Le pouvoir aurait compris que, face au blocage, la voie du salut pour le politique est la communication, et qu’il faut s’y investir. Visiblement, la 5e République est en marche. En suivant les réactions de quelques rares Togolais, préparés par les cellules de communication des gouvernants pour intervenir et apporter leur soutien aux ministres dans les émissions, il est évident que le putsch constitutionnel est consommé. Pendant ce temps, l’opposition se livre une guerre interne et s’en prend aux journalistes. Les rares qui prennent la parole dans les médias le font pour présenter des excuses au peuple togolais, martyrisé par des brimades et des tortures d’un pouvoir de presque 60 ans. Une mauvaise communication récupérée par le pouvoir pour annoncer la mort de l’opposition.

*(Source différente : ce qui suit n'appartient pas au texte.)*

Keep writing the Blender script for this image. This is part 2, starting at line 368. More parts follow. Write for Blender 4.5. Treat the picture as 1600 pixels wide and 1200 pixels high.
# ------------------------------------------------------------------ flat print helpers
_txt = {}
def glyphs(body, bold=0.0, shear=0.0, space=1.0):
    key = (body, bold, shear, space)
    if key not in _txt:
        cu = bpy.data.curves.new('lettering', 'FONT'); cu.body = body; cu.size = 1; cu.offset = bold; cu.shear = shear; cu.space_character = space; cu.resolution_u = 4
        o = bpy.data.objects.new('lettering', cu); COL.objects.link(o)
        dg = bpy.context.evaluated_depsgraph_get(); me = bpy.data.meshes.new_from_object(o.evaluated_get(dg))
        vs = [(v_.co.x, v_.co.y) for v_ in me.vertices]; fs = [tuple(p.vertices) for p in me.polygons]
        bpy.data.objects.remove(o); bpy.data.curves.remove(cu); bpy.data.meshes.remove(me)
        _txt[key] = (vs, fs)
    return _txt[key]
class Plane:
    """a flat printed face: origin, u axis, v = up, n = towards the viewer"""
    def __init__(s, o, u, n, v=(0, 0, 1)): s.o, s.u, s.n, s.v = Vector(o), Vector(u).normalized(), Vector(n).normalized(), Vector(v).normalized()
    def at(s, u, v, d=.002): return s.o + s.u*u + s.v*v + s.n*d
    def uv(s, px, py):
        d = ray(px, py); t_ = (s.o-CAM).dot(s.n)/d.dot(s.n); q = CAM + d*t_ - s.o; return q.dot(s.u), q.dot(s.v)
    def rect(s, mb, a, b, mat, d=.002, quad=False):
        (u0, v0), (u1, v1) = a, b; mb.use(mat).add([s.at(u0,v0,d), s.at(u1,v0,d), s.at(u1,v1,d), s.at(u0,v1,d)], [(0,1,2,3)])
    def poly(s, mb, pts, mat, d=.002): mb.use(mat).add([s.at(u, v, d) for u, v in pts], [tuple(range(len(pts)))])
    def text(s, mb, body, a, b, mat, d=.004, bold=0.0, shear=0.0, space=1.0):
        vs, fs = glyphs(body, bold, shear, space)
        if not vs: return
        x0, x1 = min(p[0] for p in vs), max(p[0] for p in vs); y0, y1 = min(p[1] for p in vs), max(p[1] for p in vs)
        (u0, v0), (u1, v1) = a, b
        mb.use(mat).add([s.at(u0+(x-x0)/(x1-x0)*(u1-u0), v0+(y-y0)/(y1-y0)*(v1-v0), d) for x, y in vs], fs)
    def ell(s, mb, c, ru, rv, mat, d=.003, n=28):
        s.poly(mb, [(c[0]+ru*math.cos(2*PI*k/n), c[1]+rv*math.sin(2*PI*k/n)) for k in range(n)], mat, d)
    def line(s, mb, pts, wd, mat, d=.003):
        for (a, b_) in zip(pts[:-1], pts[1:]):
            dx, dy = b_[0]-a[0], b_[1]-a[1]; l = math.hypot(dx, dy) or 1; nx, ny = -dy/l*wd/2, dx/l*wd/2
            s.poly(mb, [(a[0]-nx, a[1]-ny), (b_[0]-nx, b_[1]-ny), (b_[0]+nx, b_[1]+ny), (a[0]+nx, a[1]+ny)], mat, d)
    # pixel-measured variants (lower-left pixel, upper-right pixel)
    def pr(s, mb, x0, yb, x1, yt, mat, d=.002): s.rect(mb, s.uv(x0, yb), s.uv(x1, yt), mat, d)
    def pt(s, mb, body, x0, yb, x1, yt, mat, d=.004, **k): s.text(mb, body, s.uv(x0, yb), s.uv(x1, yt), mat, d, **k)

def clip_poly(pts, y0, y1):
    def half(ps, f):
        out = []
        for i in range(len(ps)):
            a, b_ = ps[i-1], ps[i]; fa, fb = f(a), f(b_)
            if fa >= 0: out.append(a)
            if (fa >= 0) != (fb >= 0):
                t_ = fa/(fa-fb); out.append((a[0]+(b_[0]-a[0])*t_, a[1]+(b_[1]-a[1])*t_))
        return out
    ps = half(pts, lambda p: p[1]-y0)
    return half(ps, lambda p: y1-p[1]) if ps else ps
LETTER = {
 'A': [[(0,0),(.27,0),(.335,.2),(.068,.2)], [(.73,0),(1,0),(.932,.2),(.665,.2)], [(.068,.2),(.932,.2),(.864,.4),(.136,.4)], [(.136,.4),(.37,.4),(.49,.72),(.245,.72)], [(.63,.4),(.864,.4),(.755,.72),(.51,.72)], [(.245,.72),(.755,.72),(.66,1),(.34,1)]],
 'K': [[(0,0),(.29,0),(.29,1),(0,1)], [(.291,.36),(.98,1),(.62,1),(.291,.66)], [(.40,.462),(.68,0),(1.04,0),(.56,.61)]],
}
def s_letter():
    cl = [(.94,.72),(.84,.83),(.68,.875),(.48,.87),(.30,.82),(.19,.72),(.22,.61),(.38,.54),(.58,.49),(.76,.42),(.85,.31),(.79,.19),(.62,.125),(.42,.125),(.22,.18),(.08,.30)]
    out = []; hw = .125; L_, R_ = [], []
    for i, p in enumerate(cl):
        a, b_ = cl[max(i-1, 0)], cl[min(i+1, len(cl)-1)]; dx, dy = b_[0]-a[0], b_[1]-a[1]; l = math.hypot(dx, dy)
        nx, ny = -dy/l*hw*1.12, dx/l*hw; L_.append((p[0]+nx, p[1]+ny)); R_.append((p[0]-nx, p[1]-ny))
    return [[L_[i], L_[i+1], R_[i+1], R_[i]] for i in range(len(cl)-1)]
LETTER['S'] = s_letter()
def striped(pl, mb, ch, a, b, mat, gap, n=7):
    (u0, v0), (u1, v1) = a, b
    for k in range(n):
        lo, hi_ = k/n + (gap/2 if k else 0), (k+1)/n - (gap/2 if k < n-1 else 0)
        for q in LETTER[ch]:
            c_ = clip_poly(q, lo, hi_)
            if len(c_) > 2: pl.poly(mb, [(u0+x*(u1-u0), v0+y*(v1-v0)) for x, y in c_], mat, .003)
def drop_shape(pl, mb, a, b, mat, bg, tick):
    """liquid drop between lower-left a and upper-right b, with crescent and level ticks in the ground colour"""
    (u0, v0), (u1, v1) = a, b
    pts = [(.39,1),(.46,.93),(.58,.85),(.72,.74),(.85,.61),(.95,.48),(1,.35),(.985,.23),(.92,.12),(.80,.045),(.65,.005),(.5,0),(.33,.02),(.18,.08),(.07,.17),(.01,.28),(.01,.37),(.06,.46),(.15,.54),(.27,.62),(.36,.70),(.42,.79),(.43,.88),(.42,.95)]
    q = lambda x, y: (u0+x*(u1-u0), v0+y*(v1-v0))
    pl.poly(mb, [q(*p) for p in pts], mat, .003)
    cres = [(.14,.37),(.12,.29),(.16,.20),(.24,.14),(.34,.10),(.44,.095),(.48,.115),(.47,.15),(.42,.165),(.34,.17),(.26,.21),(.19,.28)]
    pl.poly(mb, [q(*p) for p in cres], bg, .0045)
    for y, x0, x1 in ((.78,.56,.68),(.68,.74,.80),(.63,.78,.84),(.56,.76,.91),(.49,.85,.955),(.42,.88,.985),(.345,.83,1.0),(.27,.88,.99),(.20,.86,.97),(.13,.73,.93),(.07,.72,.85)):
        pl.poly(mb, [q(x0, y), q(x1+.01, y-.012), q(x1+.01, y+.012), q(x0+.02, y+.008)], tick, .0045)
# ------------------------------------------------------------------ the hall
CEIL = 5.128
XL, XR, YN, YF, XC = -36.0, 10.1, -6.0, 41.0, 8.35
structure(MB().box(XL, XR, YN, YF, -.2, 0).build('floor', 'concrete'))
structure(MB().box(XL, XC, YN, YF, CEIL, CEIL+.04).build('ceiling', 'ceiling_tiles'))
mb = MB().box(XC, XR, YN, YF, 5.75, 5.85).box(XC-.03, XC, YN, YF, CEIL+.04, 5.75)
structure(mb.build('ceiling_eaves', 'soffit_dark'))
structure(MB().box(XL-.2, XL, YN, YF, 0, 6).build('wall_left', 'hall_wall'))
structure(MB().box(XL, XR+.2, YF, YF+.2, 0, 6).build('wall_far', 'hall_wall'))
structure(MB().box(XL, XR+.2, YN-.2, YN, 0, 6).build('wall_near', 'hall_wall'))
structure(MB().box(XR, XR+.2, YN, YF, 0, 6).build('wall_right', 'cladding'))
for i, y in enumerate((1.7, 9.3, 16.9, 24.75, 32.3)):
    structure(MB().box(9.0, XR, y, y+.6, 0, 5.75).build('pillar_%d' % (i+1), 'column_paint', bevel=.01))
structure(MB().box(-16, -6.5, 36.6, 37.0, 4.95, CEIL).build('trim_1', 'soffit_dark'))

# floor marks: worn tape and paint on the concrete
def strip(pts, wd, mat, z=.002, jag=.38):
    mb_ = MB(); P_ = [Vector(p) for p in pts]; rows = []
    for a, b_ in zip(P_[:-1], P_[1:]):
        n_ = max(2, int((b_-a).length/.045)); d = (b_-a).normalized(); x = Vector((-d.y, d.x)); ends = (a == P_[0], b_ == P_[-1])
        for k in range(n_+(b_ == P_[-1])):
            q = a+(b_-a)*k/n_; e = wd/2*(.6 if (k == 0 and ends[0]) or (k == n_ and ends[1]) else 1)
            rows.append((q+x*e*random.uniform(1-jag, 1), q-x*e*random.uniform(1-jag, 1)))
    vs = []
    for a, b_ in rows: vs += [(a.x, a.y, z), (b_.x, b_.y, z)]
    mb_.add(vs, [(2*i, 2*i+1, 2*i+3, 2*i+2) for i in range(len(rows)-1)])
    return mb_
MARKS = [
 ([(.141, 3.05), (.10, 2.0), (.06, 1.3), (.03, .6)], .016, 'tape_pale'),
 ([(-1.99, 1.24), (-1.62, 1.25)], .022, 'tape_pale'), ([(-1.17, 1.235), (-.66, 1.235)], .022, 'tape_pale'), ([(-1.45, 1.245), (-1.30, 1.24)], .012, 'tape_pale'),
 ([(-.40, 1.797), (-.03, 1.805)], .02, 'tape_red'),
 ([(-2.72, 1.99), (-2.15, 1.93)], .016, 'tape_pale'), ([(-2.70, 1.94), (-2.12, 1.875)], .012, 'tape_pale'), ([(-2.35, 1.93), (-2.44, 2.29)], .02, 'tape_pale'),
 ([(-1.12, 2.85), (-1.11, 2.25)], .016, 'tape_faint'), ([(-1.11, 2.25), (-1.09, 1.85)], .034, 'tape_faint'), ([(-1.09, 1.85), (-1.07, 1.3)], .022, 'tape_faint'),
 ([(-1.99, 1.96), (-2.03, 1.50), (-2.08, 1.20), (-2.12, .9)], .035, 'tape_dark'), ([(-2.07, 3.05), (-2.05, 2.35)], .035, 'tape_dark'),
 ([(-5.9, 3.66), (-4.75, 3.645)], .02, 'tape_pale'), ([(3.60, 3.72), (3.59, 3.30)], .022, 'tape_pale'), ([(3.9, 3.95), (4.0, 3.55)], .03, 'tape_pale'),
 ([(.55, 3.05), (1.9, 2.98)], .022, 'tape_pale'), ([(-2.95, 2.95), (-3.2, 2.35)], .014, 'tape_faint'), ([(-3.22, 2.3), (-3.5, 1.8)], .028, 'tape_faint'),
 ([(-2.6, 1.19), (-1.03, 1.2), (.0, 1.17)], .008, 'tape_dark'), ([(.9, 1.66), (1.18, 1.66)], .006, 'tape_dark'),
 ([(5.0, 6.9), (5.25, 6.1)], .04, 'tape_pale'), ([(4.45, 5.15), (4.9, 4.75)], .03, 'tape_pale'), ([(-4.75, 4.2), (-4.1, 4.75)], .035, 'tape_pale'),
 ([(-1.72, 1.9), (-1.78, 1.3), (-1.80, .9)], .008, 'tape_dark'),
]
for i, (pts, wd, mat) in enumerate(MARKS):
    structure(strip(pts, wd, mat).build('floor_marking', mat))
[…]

Les autres, comme le leader de l’UDS-Togo, M. Antoine Foly, appellent malencontreusement leurs collègues de l’opposition à accepter l’effectivité de la 5e République.
On se demande si les leaders sont préparés pour communiquer ou si c’est la communication qui les prépare.
Dans le contexte actuel, faut-il parler de la démission de l’opposition ou d’un manque de stratégie ? Si la première est perceptible, la deuxième est un échec. Tous les acteurs politiques devraient multiplier l’offensive médiatique pour permettre au peuple, seul détenteur du pouvoir, de décider. Laisser l’adversaire manipuler les consciences pour ensuite venir pleurnicher n’est qu’hypocrisie. Pour être efficace, la communication doit être offensive et non défensive.
Les journalistes doivent profiter du contexte actuel pour se repositionner et redorer leur image en évitant la manipulation et les traitements indignes, car, dit-on, “toute situation est une opportunité”. Si la presse a pour rôle d’informer, elle doit aussi vivre pour informer.